#### [Aim]
Skip every picture, and extract verbatim the lines from the line containing "Write the three.js" to the line containing "0.55, h: 0.35", both lines included.

#### [Data records]
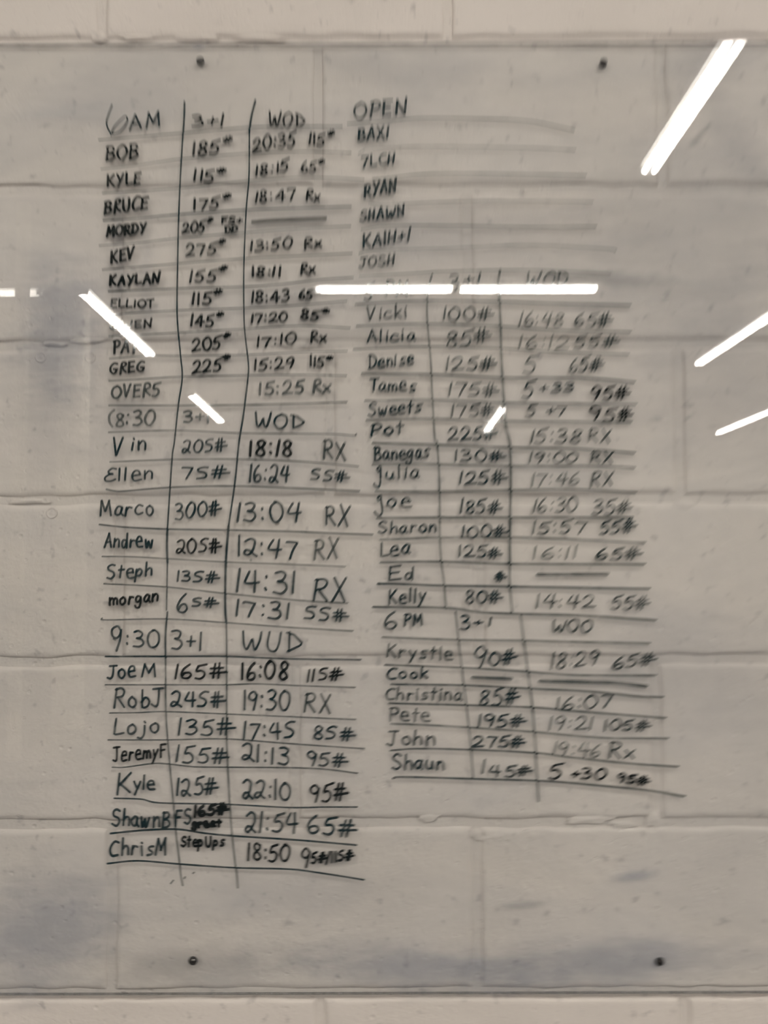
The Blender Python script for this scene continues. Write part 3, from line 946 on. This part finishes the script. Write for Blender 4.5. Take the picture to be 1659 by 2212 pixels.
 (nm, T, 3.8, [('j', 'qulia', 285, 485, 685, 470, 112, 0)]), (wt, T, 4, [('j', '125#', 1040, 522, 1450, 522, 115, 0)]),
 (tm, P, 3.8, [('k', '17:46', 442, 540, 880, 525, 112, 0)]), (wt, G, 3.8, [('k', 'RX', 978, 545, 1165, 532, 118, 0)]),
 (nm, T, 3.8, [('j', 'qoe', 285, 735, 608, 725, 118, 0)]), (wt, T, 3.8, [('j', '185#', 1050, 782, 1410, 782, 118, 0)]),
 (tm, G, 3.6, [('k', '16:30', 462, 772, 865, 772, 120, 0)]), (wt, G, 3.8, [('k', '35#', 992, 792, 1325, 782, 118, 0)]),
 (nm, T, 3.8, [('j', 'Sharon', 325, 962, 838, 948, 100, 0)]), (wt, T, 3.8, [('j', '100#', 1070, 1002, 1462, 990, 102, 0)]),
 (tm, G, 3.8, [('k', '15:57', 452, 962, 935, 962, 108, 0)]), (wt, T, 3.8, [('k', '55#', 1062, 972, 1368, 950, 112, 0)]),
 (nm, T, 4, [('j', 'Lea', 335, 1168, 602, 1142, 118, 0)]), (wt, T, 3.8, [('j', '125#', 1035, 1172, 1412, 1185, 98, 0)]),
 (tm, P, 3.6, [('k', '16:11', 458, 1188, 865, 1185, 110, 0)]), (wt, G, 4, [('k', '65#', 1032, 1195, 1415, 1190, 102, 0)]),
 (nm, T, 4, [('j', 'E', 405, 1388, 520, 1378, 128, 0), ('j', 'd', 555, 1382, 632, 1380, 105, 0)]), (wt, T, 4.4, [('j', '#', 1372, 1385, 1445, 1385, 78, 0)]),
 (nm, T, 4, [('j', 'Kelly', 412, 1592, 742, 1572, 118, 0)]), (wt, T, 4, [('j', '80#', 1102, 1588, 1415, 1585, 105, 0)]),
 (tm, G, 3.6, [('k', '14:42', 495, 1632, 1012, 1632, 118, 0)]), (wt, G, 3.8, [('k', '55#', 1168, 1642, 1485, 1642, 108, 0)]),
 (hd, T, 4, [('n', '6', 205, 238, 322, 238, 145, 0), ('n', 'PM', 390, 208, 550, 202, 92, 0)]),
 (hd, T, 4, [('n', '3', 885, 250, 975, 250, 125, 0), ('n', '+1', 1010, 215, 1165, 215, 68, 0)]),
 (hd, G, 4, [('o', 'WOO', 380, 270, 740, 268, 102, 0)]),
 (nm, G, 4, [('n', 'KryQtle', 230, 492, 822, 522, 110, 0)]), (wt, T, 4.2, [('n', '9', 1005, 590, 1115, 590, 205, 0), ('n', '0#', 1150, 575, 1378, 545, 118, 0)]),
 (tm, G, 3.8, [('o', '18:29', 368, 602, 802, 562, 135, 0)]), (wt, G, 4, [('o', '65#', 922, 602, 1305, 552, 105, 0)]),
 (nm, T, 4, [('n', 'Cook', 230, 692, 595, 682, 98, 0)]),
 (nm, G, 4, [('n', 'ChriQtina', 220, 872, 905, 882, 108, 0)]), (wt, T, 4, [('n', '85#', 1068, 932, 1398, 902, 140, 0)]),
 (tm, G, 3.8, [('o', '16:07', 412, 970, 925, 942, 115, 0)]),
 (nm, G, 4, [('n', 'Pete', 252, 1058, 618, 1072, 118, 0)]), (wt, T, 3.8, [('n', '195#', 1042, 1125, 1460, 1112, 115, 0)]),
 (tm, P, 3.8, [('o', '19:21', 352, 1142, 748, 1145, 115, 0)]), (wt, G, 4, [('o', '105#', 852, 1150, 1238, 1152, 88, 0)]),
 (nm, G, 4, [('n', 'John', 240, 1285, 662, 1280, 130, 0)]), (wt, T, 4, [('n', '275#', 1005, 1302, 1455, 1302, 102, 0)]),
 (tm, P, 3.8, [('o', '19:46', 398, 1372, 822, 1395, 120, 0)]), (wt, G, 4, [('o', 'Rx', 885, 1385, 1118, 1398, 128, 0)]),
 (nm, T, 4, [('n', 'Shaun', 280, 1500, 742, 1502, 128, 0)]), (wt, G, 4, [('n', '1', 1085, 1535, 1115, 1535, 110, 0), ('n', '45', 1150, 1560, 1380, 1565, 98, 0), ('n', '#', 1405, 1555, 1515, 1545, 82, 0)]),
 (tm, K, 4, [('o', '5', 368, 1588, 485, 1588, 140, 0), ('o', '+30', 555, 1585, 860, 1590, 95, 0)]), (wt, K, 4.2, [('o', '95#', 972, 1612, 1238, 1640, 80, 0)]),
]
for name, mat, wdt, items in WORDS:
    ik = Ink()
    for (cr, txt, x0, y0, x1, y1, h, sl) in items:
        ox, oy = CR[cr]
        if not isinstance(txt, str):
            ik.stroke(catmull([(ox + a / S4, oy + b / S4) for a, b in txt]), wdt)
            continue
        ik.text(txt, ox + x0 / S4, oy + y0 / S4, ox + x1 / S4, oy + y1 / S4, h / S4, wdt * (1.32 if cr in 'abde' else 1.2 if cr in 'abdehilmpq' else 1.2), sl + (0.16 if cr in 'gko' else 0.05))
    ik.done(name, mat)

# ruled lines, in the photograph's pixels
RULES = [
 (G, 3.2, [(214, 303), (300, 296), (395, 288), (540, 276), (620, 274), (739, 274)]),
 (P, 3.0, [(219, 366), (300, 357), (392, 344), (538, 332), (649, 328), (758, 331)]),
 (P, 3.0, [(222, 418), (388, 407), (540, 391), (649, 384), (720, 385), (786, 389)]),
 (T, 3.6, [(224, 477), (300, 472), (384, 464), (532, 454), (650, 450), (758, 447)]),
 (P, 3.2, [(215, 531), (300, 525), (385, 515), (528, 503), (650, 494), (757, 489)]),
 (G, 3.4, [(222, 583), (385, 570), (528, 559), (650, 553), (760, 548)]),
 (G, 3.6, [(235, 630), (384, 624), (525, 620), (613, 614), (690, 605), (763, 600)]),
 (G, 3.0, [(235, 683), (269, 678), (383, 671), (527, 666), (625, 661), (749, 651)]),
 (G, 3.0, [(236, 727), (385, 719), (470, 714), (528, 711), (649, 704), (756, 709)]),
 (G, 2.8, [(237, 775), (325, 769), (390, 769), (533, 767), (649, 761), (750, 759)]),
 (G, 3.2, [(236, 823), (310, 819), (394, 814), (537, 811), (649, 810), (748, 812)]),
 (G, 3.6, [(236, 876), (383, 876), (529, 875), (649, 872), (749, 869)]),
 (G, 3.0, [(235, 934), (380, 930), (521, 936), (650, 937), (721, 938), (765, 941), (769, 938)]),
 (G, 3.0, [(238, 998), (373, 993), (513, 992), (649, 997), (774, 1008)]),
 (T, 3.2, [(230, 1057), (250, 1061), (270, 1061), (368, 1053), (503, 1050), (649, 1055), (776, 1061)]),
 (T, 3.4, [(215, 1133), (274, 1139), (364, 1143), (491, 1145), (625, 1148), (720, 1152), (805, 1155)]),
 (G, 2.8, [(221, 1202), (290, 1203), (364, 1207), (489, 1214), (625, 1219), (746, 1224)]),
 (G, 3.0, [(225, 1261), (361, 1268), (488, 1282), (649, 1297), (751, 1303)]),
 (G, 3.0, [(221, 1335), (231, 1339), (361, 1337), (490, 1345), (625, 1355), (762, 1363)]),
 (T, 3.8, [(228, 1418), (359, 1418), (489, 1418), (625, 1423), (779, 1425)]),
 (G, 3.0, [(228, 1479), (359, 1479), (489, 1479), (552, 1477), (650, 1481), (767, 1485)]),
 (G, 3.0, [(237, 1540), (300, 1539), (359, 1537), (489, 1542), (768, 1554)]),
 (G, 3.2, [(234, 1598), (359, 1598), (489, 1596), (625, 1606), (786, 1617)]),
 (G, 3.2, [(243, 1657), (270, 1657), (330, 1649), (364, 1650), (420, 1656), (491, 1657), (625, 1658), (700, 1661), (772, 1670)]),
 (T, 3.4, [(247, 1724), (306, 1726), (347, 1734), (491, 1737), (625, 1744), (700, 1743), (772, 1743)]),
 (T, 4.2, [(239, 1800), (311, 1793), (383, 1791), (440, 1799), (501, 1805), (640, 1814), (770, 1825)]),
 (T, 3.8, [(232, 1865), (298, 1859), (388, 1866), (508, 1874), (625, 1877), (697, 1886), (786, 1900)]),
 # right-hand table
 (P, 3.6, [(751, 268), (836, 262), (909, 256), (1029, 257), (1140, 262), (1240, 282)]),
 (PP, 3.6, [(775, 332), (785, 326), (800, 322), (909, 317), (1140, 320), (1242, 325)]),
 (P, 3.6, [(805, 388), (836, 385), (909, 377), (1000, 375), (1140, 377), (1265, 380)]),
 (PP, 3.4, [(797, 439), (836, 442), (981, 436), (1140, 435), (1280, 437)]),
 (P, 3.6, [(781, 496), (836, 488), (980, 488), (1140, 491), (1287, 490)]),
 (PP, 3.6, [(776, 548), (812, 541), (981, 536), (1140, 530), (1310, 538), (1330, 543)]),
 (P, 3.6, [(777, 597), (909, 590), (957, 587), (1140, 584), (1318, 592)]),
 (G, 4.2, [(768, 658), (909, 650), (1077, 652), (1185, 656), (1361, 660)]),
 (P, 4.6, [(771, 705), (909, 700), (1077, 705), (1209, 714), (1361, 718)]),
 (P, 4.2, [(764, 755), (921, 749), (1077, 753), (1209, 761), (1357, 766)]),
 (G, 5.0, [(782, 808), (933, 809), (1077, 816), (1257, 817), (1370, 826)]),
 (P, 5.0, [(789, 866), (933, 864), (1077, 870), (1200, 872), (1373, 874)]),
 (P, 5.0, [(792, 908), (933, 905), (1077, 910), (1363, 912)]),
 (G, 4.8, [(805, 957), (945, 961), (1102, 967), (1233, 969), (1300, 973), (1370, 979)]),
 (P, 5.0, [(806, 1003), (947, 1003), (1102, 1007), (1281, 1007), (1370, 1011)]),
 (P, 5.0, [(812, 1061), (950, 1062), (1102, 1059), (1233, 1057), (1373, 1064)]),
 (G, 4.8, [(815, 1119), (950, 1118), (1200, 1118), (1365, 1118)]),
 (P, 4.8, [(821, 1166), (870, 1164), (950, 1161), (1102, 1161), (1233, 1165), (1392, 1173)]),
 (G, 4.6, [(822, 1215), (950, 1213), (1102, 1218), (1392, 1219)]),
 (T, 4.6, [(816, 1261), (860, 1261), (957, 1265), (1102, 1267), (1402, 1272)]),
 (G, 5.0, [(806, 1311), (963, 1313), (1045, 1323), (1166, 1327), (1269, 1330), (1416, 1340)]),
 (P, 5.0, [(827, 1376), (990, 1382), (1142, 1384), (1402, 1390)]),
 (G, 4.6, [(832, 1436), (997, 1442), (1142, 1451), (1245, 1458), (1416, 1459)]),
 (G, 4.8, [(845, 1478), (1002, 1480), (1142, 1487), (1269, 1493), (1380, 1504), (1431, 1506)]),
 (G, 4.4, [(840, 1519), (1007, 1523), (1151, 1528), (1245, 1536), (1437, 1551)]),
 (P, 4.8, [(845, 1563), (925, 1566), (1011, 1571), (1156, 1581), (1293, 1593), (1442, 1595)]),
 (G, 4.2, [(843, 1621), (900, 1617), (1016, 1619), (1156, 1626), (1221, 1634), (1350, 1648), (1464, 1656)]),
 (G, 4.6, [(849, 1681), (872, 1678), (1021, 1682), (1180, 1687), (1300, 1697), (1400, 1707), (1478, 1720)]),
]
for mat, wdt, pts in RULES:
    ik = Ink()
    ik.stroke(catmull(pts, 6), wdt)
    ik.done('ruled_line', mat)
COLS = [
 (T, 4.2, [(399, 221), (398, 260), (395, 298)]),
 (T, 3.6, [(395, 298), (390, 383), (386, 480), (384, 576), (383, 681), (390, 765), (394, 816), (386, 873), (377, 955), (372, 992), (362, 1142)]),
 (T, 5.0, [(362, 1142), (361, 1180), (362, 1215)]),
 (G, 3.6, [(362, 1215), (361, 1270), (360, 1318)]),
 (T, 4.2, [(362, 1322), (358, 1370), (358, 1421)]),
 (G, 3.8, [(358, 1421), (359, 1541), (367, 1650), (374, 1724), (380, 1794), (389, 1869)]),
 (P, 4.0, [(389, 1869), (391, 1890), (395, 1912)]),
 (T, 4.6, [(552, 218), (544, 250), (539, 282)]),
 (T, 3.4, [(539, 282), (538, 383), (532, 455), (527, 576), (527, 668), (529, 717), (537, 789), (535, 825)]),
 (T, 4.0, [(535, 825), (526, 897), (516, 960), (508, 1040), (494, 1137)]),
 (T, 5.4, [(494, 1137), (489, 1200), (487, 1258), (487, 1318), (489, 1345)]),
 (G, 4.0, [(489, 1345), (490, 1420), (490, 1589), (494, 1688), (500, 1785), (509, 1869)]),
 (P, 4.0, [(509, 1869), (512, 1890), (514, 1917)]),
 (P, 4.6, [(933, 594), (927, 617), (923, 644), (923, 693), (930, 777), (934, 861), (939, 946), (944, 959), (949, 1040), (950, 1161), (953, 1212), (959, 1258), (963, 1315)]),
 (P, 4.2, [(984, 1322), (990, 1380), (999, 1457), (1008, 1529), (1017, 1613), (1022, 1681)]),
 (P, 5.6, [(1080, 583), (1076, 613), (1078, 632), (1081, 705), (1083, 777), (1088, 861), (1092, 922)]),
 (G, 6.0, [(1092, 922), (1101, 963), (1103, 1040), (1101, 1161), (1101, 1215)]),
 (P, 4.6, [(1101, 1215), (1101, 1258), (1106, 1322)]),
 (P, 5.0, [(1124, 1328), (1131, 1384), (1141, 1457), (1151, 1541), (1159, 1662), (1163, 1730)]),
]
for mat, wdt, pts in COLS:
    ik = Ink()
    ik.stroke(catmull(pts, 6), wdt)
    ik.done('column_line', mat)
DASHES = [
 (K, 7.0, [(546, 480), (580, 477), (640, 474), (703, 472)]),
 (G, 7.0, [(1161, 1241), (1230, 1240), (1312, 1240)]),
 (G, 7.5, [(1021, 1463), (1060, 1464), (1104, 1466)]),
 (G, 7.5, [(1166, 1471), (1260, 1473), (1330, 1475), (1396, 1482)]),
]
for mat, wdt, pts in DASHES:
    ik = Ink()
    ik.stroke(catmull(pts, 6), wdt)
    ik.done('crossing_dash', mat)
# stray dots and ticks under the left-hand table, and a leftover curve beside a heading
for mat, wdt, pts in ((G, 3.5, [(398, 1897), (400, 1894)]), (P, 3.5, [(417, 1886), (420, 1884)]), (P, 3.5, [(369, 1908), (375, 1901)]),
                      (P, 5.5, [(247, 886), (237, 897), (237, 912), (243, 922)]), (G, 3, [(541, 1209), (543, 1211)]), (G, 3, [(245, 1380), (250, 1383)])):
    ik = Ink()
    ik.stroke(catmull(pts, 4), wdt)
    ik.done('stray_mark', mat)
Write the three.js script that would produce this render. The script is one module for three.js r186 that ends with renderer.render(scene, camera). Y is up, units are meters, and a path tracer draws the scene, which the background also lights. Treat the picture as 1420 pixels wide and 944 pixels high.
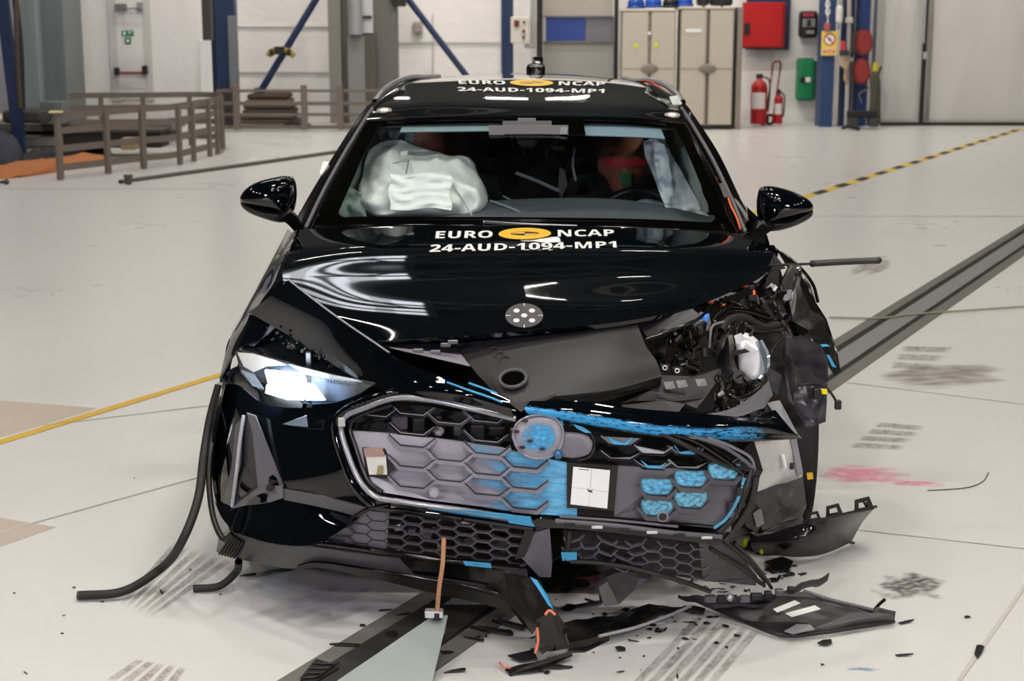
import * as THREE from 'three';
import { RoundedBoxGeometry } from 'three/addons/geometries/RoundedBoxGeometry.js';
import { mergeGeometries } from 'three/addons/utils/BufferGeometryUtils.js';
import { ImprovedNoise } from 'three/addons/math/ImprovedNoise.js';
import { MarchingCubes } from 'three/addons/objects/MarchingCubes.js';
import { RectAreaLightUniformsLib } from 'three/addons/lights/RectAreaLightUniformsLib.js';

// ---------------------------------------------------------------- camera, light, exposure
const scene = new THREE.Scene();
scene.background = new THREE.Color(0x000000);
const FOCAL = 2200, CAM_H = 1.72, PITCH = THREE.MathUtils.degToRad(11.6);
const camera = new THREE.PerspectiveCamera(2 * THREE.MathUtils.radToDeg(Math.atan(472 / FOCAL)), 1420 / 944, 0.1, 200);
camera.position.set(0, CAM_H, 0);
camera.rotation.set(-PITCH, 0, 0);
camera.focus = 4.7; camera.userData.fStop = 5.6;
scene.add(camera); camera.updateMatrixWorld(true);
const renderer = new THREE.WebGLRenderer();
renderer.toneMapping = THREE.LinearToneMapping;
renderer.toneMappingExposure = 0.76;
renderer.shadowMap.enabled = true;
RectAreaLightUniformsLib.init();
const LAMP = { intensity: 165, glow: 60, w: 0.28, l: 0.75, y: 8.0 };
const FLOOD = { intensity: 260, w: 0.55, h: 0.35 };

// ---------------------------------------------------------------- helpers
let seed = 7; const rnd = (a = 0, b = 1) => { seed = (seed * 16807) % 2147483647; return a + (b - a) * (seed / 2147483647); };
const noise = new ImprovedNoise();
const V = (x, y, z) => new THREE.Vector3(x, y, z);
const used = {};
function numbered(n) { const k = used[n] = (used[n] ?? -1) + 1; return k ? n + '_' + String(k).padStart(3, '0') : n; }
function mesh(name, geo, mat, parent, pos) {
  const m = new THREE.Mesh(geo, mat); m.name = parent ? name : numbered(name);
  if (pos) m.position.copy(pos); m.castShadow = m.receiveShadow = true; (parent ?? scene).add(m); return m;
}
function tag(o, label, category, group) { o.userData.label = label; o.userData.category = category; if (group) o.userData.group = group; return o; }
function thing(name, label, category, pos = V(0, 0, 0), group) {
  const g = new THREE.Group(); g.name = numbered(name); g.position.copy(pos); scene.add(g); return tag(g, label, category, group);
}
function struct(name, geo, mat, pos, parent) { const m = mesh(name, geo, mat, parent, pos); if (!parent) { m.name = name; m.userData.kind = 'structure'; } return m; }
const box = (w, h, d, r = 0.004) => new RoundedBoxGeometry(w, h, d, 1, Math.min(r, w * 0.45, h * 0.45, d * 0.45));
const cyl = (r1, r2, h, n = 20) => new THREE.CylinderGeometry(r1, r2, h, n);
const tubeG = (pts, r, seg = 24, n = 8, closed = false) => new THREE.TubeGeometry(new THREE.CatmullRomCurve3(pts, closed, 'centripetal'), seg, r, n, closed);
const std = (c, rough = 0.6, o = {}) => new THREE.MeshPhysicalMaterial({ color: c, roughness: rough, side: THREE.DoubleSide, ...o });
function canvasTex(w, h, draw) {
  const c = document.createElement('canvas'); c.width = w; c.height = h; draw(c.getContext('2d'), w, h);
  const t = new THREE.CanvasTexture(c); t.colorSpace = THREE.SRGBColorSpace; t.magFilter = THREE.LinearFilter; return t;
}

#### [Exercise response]
Write the three.js script that would produce this render. The script is one module for three.js r186 that ends with renderer.render(scene, camera). Y is up, units are meters, and a path tracer draws the scene, which the background also lights. Treat the picture as 1420 pixels wide and 944 pixels high.
import * as THREE from 'three';
import { RoundedBoxGeometry } from 'three/addons/geometries/RoundedBoxGeometry.js';
import { mergeGeometries } from 'three/addons/utils/BufferGeometryUtils.js';
import { ImprovedNoise } from 'three/addons/math/ImprovedNoise.js';
import { MarchingCubes } from 'three/addons/objects/MarchingCubes.js';
import { RectAreaLightUniformsLib } from 'three/addons/lights/RectAreaLightUniformsLib.js';

// ---------------------------------------------------------------- camera, light, exposure
const scene = new THREE.Scene();
scene.background = new THREE.Color(0x000000);
const FOCAL = 2200, CAM_H = 1.72, PITCH = THREE.MathUtils.degToRad(11.6);
const camera = new THREE.PerspectiveCamera(2 * THREE.MathUtils.radToDeg(Math.atan(472 / FOCAL)), 1420 / 944, 0.1, 200);
camera.position.set(0, CAM_H, 0);
camera.rotation.set(-PITCH, 0, 0);
camera.focus = 4.7; camera.userData.fStop = 5.6;
scene.add(camera); camera.updateMatrixWorld(true);
const renderer = new THREE.WebGLRenderer();
renderer.toneMapping = THREE.LinearToneMapping;
renderer.toneMappingExposure = 0.76;
renderer.shadowMap.enabled = true;
RectAreaLightUniformsLib.init();
const LAMP = { intensity: 165, glow: 60, w: 0.28, l: 0.75, y: 8.0 };
const FLOOD = { intensity: 260, w: 0.55, h: 0.35 };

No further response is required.